● Task prompt: Exactly retype the lines of the material from its first line to the line with "LAMP_COL = (1, .925, .81)", including both.
>> start Input records
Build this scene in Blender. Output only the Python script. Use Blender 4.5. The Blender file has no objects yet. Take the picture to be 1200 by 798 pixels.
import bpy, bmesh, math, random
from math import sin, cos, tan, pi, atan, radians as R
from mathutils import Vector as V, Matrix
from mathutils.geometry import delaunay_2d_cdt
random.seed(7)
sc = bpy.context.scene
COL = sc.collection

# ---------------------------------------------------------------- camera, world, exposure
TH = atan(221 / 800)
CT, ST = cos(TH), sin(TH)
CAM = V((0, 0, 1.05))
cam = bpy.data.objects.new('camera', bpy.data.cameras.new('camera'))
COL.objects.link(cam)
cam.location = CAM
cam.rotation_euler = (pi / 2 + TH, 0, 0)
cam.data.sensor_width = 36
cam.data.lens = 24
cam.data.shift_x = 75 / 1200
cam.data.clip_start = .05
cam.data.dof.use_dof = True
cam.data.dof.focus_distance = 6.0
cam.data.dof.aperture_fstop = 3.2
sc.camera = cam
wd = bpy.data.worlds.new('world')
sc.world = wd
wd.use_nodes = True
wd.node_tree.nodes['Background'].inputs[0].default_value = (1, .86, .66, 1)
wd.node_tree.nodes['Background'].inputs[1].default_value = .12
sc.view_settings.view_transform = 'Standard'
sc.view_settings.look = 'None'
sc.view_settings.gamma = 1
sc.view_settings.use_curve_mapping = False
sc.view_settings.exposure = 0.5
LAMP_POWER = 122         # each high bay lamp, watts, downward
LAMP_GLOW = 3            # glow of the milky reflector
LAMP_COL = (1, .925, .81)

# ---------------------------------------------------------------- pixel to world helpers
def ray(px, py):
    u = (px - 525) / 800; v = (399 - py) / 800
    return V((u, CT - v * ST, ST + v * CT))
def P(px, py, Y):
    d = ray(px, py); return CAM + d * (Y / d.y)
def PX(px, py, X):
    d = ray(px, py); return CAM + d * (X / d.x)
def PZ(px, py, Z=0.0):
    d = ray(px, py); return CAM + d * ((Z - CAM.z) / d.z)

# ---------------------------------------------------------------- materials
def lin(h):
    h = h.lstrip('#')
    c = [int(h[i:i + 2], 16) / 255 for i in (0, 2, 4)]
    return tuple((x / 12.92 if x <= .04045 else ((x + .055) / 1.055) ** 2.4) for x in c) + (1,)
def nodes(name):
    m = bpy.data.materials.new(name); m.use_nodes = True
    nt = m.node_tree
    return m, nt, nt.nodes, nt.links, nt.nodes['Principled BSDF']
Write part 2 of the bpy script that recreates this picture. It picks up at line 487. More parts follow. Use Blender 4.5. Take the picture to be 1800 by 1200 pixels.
>> end Input records
● Result:
Build this scene in Blender. Output only the Python script. Use Blender 4.5. The Blender file has no objects yet. Take the picture to be 1200 by 798 pixels.
import bpy, bmesh, math, random
from math import sin, cos, tan, pi, atan, radians as R
from mathutils import Vector as V, Matrix
from mathutils.geometry import delaunay_2d_cdt
random.seed(7)
sc = bpy.context.scene
COL = sc.collection

# ---------------------------------------------------------------- camera, world, exposure
TH = atan(221 / 800)
CT, ST = cos(TH), sin(TH)
CAM = V((0, 0, 1.05))
cam = bpy.data.objects.new('camera', bpy.data.cameras.new('camera'))
COL.objects.link(cam)
cam.location = CAM
cam.rotation_euler = (pi / 2 + TH, 0, 0)
cam.data.sensor_width = 36
cam.data.lens = 24
cam.data.shift_x = 75 / 1200
cam.data.clip_start = .05
cam.data.dof.use_dof = True
cam.data.dof.focus_distance = 6.0
cam.data.dof.aperture_fstop = 3.2
sc.camera = cam
wd = bpy.data.worlds.new('world')
sc.world = wd
wd.use_nodes = True
wd.node_tree.nodes['Background'].inputs[0].default_value = (1, .86, .66, 1)
wd.node_tree.nodes['Background'].inputs[1].default_value = .12
sc.view_settings.view_transform = 'Standard'
sc.view_settings.look = 'None'
sc.view_settings.gamma = 1
sc.view_settings.use_curve_mapping = False
sc.view_settings.exposure = 0.5
LAMP_POWER = 122         # each high bay lamp, watts, downward
LAMP_GLOW = 3            # glow of the milky reflector
LAMP_COL = (1, .925, .81)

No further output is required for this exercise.